* _GIVEN DATA_
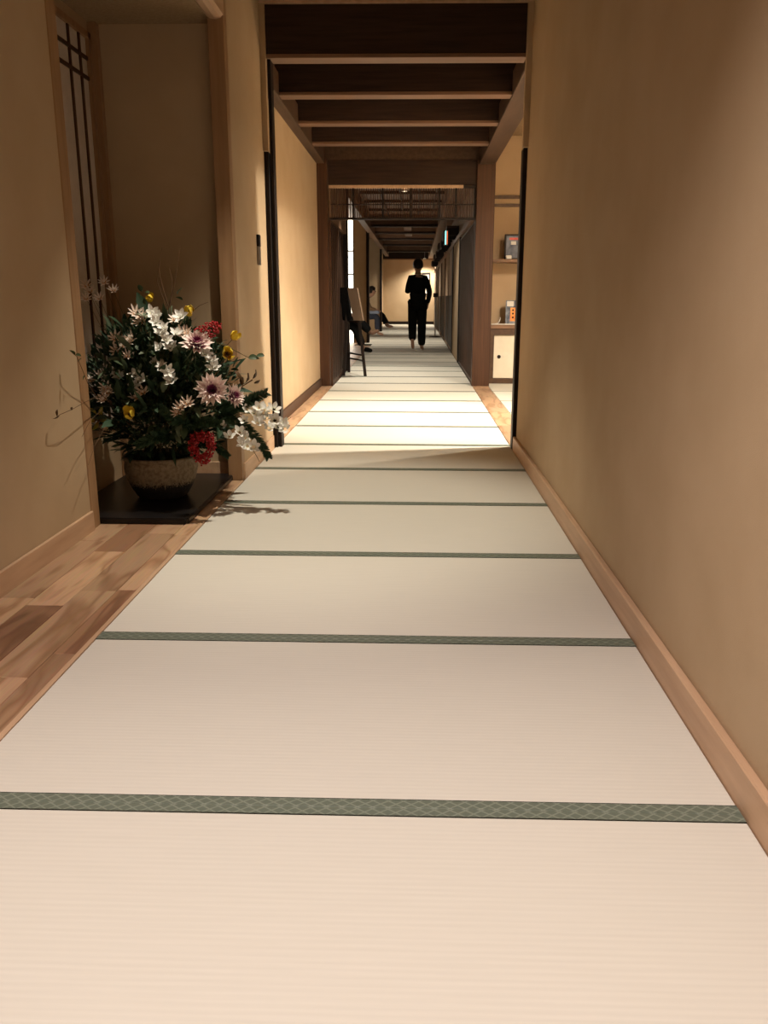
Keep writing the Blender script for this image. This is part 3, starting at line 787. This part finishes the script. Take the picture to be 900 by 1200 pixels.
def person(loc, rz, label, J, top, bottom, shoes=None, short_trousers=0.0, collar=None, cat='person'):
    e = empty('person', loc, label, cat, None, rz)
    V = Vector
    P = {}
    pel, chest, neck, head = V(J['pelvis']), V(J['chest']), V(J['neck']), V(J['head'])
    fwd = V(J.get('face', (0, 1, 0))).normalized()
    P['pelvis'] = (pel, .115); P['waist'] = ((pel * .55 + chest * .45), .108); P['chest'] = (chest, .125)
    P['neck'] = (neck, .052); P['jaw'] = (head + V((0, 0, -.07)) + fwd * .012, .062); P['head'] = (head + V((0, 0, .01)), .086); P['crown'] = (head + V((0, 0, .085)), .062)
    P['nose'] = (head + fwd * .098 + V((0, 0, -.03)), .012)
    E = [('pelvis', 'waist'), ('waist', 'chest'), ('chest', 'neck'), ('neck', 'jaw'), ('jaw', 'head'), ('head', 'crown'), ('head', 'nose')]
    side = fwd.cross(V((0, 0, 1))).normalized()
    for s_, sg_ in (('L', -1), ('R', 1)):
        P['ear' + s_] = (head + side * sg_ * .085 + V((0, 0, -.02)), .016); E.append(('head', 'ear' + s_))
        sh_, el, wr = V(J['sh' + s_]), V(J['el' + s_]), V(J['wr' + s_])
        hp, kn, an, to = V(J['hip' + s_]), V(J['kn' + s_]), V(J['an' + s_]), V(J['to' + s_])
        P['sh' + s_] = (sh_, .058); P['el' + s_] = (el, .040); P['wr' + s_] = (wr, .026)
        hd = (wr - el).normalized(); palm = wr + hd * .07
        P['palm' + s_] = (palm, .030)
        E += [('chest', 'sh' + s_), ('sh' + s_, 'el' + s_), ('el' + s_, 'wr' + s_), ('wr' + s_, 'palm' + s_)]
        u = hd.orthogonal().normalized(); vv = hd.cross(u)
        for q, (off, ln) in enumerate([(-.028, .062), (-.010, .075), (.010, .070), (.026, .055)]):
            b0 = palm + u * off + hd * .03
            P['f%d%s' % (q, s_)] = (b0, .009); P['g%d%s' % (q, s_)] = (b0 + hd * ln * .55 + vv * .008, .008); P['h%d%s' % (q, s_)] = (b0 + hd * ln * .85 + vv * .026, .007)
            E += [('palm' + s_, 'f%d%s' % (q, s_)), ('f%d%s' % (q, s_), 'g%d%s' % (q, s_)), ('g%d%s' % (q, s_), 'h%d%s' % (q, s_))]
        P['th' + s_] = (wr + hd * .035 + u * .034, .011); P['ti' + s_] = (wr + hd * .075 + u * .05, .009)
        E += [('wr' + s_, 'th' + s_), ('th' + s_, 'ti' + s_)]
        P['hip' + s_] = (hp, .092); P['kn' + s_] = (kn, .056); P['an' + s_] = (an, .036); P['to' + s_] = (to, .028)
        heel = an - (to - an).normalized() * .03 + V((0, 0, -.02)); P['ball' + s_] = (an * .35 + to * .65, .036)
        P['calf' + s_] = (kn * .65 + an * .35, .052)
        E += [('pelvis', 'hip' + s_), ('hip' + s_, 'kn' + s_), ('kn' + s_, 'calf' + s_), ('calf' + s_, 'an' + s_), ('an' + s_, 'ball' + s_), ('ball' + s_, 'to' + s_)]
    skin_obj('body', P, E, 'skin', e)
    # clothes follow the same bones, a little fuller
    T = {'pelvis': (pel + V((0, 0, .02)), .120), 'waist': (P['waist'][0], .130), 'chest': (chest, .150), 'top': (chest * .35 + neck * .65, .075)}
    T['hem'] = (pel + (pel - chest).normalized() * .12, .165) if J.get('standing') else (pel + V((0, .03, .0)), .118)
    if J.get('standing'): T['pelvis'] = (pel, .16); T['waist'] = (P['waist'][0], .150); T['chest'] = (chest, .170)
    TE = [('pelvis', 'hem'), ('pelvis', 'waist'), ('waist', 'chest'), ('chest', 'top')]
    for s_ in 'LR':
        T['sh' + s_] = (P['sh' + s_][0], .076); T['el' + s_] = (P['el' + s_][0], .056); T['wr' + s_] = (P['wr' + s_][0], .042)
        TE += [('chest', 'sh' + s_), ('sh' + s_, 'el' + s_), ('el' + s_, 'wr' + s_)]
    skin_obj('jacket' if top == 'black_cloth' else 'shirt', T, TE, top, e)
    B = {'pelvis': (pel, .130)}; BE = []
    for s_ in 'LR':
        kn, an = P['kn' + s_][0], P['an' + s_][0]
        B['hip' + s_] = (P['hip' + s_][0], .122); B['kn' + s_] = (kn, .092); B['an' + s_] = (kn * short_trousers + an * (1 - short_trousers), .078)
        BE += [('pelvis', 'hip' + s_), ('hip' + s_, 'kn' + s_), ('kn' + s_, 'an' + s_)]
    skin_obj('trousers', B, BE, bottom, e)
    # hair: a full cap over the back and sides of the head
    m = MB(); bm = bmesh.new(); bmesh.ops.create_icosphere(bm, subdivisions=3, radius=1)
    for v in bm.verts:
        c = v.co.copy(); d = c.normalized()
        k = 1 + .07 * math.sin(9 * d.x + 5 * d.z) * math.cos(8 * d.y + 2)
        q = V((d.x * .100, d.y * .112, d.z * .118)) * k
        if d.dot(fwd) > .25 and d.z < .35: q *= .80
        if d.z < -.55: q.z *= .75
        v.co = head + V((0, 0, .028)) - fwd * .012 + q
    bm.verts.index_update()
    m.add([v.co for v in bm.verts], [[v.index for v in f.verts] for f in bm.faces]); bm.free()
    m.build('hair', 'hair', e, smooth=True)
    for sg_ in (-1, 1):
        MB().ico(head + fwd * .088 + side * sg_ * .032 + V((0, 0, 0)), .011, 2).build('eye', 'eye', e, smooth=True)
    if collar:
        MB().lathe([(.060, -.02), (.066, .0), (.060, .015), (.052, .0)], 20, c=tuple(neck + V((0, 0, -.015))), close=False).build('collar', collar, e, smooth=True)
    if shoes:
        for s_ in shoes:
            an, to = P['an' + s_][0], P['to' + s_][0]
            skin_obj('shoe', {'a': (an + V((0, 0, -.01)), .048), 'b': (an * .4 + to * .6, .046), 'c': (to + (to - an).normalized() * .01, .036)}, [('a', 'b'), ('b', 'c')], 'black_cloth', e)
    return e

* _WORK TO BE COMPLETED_
Reproduce the full material exactly, excluding the pictures.

* _FINAL RESULT_
Keep writing the Blender script for this image. This is part 3, starting at line 787. This part finishes the script. Take the picture to be 900 by 1200 pixels.
def person(loc, rz, label, J, top, bottom, shoes=None, short_trousers=0.0, collar=None, cat='person'):
    e = empty('person', loc, label, cat, None, rz)
    V = Vector
    P = {}
    pel, chest, neck, head = V(J['pelvis']), V(J['chest']), V(J['neck']), V(J['head'])
    fwd = V(J.get('face', (0, 1, 0))).normalized()
    P['pelvis'] = (pel, .115); P['waist'] = ((pel * .55 + chest * .45), .108); P['chest'] = (chest, .125)
    P['neck'] = (neck, .052); P['jaw'] = (head + V((0, 0, -.07)) + fwd * .012, .062); P['head'] = (head + V((0, 0, .01)), .086); P['crown'] = (head + V((0, 0, .085)), .062)
    P['nose'] = (head + fwd * .098 + V((0, 0, -.03)), .012)
    E = [('pelvis', 'waist'), ('waist', 'chest'), ('chest', 'neck'), ('neck', 'jaw'), ('jaw', 'head'), ('head', 'crown'), ('head', 'nose')]
    side = fwd.cross(V((0, 0, 1))).normalized()
    for s_, sg_ in (('L', -1), ('R', 1)):
        P['ear' + s_] = (head + side * sg_ * .085 + V((0, 0, -.02)), .016); E.append(('head', 'ear' + s_))
        sh_, el, wr = V(J['sh' + s_]), V(J['el' + s_]), V(J['wr' + s_])
        hp, kn, an, to = V(J['hip' + s_]), V(J['kn' + s_]), V(J['an' + s_]), V(J['to' + s_])
        P['sh' + s_] = (sh_, .058); P['el' + s_] = (el, .040); P['wr' + s_] = (wr, .026)
        hd = (wr - el).normalized(); palm = wr + hd * .07
        P['palm' + s_] = (palm, .030)
        E += [('chest', 'sh' + s_), ('sh' + s_, 'el' + s_), ('el' + s_, 'wr' + s_), ('wr' + s_, 'palm' + s_)]
        u = hd.orthogonal().normalized(); vv = hd.cross(u)
        for q, (off, ln) in enumerate([(-.028, .062), (-.010, .075), (.010, .070), (.026, .055)]):
            b0 = palm + u * off + hd * .03
            P['f%d%s' % (q, s_)] = (b0, .009); P['g%d%s' % (q, s_)] = (b0 + hd * ln * .55 + vv * .008, .008); P['h%d%s' % (q, s_)] = (b0 + hd * ln * .85 + vv * .026, .007)
            E += [('palm' + s_, 'f%d%s' % (q, s_)), ('f%d%s' % (q, s_), 'g%d%s' % (q, s_)), ('g%d%s' % (q, s_), 'h%d%s' % (q, s_))]
        P['th' + s_] = (wr + hd * .035 + u * .034, .011); P['ti' + s_] = (wr + hd * .075 + u * .05, .009)
        E += [('wr' + s_, 'th' + s_), ('th' + s_, 'ti' + s_)]
        P['hip' + s_] = (hp, .092); P['kn' + s_] = (kn, .056); P['an' + s_] = (an, .036); P['to' + s_] = (to, .028)
        heel = an - (to - an).normalized() * .03 + V((0, 0, -.02)); P['ball' + s_] = (an * .35 + to * .65, .036)
        P['calf' + s_] = (kn * .65 + an * .35, .052)
        E += [('pelvis', 'hip' + s_), ('hip' + s_, 'kn' + s_), ('kn' + s_, 'calf' + s_), ('calf' + s_, 'an' + s_), ('an' + s_, 'ball' + s_), ('ball' + s_, 'to' + s_)]
    skin_obj('body', P, E, 'skin', e)
    # clothes follow the same bones, a little fuller
    T = {'pelvis': (pel + V((0, 0, .02)), .120), 'waist': (P['waist'][0], .130), 'chest': (chest, .150), 'top': (chest * .35 + neck * .65, .075)}
    T['hem'] = (pel + (pel - chest).normalized() * .12, .165) if J.get('standing') else (pel + V((0, .03, .0)), .118)
    if J.get('standing'): T['pelvis'] = (pel, .16); T['waist'] = (P['waist'][0], .150); T['chest'] = (chest, .170)
    TE = [('pelvis', 'hem'), ('pelvis', 'waist'), ('waist', 'chest'), ('chest', 'top')]
    for s_ in 'LR':
        T['sh' + s_] = (P['sh' + s_][0], .076); T['el' + s_] = (P['el' + s_][0], .056); T['wr' + s_] = (P['wr' + s_][0], .042)
        TE += [('chest', 'sh' + s_), ('sh' + s_, 'el' + s_), ('el' + s_, 'wr' + s_)]
    skin_obj('jacket' if top == 'black_cloth' else 'shirt', T, TE, top, e)
    B = {'pelvis': (pel, .130)}; BE = []
    for s_ in 'LR':
        kn, an = P['kn' + s_][0], P['an' + s_][0]
        B['hip' + s_] = (P['hip' + s_][0], .122); B['kn' + s_] = (kn, .092); B['an' + s_] = (kn * short_trousers + an * (1 - short_trousers), .078)
        BE += [('pelvis', 'hip' + s_), ('hip' + s_, 'kn' + s_), ('kn' + s_, 'an' + s_)]
    skin_obj('trousers', B, BE, bottom, e)
    # hair: a full cap over the back and sides of the head
    m = MB(); bm = bmesh.new(); bmesh.ops.create_icosphere(bm, subdivisions=3, radius=1)
    for v in bm.verts:
        c = v.co.copy(); d = c.normalized()
        k = 1 + .07 * math.sin(9 * d.x + 5 * d.z) * math.cos(8 * d.y + 2)
        q = V((d.x * .100, d.y * .112, d.z * .118)) * k
        if d.dot(fwd) > .25 and d.z < .35: q *= .80
        if d.z < -.55: q.z *= .75
        v.co = head + V((0, 0, .028)) - fwd * .012 + q
    bm.verts.index_update()
    m.add([v.co for v in bm.verts], [[v.index for v in f.verts] for f in bm.faces]); bm.free()
    m.build('hair', 'hair', e, smooth=True)
    for sg_ in (-1, 1):
        MB().ico(head + fwd * .088 + side * sg_ * .032 + V((0, 0, 0)), .011, 2).build('eye', 'eye', e, smooth=True)
    if collar:
        MB().lathe([(.060, -.02), (.066, .0), (.060, .015), (.052, .0)], 20, c=tuple(neck + V((0, 0, -.015))), close=False).build('collar', collar, e, smooth=True)
    if shoes:
        for s_ in shoes:
            an, to = P['an' + s_][0], P['to' + s_][0]
            skin_obj('shoe', {'a': (an + V((0, 0, -.01)), .048), 'b': (an * .4 + to * .6, .046), 'c': (to + (to - an).normalized() * .01, .036)}, [('a', 'b'), ('b', 'c')], 'black_cloth', e)
    return e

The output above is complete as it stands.